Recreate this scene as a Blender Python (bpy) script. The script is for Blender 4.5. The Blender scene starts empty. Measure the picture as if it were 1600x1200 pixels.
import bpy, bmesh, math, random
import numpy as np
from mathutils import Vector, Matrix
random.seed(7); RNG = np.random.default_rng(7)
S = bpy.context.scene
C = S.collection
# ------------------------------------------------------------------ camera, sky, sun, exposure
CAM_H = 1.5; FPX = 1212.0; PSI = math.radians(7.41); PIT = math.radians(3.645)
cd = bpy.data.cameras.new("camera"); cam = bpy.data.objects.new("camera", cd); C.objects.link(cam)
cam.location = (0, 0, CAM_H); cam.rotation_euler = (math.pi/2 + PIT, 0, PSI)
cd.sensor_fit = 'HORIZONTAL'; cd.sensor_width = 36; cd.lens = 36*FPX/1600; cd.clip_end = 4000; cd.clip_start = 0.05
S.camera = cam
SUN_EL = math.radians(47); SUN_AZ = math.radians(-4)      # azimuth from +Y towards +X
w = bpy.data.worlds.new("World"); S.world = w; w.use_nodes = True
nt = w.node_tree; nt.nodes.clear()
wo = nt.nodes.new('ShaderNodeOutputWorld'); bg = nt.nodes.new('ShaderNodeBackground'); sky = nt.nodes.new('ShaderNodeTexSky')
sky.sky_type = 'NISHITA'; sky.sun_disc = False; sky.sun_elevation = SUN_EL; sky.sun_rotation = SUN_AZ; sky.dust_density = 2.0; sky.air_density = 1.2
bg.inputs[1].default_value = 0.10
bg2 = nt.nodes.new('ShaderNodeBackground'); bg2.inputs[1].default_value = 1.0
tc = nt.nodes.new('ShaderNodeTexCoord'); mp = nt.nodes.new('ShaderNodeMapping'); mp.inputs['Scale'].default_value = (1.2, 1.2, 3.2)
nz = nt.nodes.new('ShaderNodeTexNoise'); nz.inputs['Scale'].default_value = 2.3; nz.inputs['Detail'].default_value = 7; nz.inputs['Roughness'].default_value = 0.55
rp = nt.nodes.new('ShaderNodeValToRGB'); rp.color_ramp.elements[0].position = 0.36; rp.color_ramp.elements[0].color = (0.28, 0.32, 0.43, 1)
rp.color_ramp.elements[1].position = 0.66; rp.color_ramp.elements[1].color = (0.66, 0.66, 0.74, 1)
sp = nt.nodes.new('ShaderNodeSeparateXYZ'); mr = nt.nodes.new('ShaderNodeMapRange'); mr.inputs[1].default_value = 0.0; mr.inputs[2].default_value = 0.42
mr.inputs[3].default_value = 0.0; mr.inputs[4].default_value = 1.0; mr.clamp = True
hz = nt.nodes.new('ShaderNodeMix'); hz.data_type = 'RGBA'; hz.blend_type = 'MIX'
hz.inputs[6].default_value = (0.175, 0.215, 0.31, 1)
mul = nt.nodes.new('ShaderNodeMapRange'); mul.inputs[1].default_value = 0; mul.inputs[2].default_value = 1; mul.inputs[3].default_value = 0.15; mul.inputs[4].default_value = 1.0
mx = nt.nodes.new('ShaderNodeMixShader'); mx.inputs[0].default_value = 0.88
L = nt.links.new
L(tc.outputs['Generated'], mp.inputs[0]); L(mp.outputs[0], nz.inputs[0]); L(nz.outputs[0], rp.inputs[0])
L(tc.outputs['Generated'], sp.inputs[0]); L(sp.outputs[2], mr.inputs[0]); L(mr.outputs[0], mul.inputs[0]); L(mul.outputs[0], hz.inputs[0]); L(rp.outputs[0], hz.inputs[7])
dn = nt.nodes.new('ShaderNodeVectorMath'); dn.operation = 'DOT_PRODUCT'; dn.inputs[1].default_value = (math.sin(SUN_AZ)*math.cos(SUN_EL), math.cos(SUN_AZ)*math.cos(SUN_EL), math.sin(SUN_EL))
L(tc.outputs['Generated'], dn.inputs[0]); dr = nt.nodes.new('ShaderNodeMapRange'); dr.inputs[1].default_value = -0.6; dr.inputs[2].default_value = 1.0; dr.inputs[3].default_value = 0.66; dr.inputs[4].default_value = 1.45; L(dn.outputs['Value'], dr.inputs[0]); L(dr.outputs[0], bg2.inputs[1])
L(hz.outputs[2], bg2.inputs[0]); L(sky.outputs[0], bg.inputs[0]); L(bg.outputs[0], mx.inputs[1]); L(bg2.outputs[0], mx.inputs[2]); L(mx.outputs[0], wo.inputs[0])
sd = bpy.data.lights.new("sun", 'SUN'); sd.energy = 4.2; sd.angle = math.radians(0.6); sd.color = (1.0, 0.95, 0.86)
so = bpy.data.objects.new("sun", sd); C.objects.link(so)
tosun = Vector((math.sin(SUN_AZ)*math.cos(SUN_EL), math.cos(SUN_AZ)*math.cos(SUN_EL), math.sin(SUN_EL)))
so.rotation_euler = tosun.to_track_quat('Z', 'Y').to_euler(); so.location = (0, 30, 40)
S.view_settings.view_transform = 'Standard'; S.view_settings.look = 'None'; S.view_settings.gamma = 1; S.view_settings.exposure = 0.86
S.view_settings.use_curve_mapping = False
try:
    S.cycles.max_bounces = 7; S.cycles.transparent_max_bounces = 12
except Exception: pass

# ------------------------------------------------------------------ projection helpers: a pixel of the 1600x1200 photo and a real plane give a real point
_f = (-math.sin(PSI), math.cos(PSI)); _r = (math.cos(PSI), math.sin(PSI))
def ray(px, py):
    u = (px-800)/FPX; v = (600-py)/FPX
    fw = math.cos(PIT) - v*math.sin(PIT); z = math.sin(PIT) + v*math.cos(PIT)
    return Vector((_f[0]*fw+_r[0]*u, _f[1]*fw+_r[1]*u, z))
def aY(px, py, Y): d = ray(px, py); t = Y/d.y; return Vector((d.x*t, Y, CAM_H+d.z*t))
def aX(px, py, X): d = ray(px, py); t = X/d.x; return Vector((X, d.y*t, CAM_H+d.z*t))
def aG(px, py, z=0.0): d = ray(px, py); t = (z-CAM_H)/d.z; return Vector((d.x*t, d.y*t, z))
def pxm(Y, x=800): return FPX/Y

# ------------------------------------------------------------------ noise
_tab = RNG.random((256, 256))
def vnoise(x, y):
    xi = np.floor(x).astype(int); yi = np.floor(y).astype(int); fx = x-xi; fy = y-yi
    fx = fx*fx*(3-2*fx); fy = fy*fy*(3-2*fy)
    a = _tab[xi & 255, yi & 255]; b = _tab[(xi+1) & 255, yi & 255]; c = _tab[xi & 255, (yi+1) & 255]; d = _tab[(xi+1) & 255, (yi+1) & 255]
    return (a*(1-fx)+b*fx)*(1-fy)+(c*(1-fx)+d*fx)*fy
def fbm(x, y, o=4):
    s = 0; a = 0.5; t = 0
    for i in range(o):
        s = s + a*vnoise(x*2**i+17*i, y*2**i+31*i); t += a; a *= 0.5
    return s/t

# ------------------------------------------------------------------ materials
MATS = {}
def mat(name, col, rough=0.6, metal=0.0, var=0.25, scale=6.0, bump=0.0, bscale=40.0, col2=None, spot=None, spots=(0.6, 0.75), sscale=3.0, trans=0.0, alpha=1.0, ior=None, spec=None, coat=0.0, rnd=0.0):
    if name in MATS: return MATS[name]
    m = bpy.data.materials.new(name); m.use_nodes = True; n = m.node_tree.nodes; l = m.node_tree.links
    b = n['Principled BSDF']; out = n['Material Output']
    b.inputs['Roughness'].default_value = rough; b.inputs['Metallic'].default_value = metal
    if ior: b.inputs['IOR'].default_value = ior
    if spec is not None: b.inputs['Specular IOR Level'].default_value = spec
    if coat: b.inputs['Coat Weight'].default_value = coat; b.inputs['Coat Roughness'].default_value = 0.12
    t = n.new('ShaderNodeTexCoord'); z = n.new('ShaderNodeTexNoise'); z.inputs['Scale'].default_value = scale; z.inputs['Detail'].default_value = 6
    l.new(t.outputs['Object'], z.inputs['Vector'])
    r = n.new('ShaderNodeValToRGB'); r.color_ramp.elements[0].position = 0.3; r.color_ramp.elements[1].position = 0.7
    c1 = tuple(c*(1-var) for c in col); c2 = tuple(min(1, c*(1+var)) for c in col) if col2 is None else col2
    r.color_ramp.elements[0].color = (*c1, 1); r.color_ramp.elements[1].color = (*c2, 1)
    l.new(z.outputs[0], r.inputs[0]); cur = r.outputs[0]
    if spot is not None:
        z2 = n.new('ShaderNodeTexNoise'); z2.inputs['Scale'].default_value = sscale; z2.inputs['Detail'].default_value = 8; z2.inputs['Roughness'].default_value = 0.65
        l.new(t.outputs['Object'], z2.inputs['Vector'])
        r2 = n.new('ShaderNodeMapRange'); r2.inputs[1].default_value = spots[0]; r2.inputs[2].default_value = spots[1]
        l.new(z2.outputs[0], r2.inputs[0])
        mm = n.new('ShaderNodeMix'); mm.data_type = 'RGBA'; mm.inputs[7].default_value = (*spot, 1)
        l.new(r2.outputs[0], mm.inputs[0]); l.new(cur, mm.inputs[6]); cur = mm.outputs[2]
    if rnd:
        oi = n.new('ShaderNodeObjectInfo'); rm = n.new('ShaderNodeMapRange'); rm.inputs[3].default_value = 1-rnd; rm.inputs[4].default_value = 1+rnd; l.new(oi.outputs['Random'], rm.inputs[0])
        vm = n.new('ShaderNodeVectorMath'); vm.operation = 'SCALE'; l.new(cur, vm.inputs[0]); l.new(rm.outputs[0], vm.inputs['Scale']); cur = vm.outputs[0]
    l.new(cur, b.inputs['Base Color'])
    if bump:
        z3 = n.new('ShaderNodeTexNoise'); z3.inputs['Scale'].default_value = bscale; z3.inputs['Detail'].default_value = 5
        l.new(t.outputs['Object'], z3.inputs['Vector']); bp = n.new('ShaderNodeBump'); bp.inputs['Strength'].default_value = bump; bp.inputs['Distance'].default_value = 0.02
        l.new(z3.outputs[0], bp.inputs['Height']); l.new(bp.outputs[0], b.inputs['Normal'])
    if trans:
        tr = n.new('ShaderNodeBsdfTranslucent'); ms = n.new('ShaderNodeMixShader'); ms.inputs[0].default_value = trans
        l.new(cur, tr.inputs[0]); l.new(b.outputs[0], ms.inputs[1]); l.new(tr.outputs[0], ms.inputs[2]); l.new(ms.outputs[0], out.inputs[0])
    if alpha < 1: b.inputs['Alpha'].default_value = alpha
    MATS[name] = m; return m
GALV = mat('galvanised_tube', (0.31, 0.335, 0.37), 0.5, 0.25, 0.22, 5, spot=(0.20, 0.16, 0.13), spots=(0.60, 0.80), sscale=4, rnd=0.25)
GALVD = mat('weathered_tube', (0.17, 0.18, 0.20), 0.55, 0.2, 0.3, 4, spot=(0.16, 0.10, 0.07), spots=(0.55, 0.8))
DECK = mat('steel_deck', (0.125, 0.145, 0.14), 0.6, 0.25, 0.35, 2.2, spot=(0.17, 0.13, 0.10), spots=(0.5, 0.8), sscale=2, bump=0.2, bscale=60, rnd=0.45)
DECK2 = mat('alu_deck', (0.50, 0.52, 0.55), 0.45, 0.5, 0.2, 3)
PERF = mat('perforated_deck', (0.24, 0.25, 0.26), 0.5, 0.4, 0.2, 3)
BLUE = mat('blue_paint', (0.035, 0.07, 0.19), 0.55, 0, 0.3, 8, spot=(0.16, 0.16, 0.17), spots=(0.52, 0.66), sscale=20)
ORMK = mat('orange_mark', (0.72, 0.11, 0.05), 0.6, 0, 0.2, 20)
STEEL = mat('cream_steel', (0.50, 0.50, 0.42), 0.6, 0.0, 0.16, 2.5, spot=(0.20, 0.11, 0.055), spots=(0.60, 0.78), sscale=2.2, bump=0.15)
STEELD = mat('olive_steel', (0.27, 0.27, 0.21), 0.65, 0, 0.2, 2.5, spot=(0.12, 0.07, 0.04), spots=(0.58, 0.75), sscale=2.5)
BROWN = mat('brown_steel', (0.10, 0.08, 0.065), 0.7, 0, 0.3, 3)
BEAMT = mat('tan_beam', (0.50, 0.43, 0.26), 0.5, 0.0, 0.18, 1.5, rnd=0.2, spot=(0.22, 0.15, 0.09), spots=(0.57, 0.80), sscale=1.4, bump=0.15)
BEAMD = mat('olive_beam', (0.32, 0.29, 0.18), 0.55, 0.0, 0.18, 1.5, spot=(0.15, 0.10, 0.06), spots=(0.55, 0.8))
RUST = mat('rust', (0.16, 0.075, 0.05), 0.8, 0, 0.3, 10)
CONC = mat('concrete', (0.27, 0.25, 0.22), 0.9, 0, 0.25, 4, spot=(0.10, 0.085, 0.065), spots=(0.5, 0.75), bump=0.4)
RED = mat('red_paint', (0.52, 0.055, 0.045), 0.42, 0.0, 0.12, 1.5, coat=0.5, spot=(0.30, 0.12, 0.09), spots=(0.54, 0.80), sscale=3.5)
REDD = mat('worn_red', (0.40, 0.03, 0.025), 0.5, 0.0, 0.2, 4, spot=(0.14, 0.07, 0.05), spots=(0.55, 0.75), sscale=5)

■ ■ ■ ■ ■

= Short problem =
Retype the portion of the data above that starts on the line with "0.07), spots=(0.55, 0.8))" and finishes on the line with "0.78), sscale=2.2, bump=0.15)", including both of those lines.

= Result of this task =
GALVD = mat('weathered_tube', (0.17, 0.18, 0.20), 0.55, 0.2, 0.3, 4, spot=(0.16, 0.10, 0.07), spots=(0.55, 0.8))
DECK = mat('steel_deck', (0.125, 0.145, 0.14), 0.6, 0.25, 0.35, 2.2, spot=(0.17, 0.13, 0.10), spots=(0.5, 0.8), sscale=2, bump=0.2, bscale=60, rnd=0.45)
DECK2 = mat('alu_deck', (0.50, 0.52, 0.55), 0.45, 0.5, 0.2, 3)
PERF = mat('perforated_deck', (0.24, 0.25, 0.26), 0.5, 0.4, 0.2, 3)
BLUE = mat('blue_paint', (0.035, 0.07, 0.19), 0.55, 0, 0.3, 8, spot=(0.16, 0.16, 0.17), spots=(0.52, 0.66), sscale=20)
ORMK = mat('orange_mark', (0.72, 0.11, 0.05), 0.6, 0, 0.2, 20)
STEEL = mat('cream_steel', (0.50, 0.50, 0.42), 0.6, 0.0, 0.16, 2.5, spot=(0.20, 0.11, 0.055), spots=(0.60, 0.78), sscale=2.2, bump=0.15)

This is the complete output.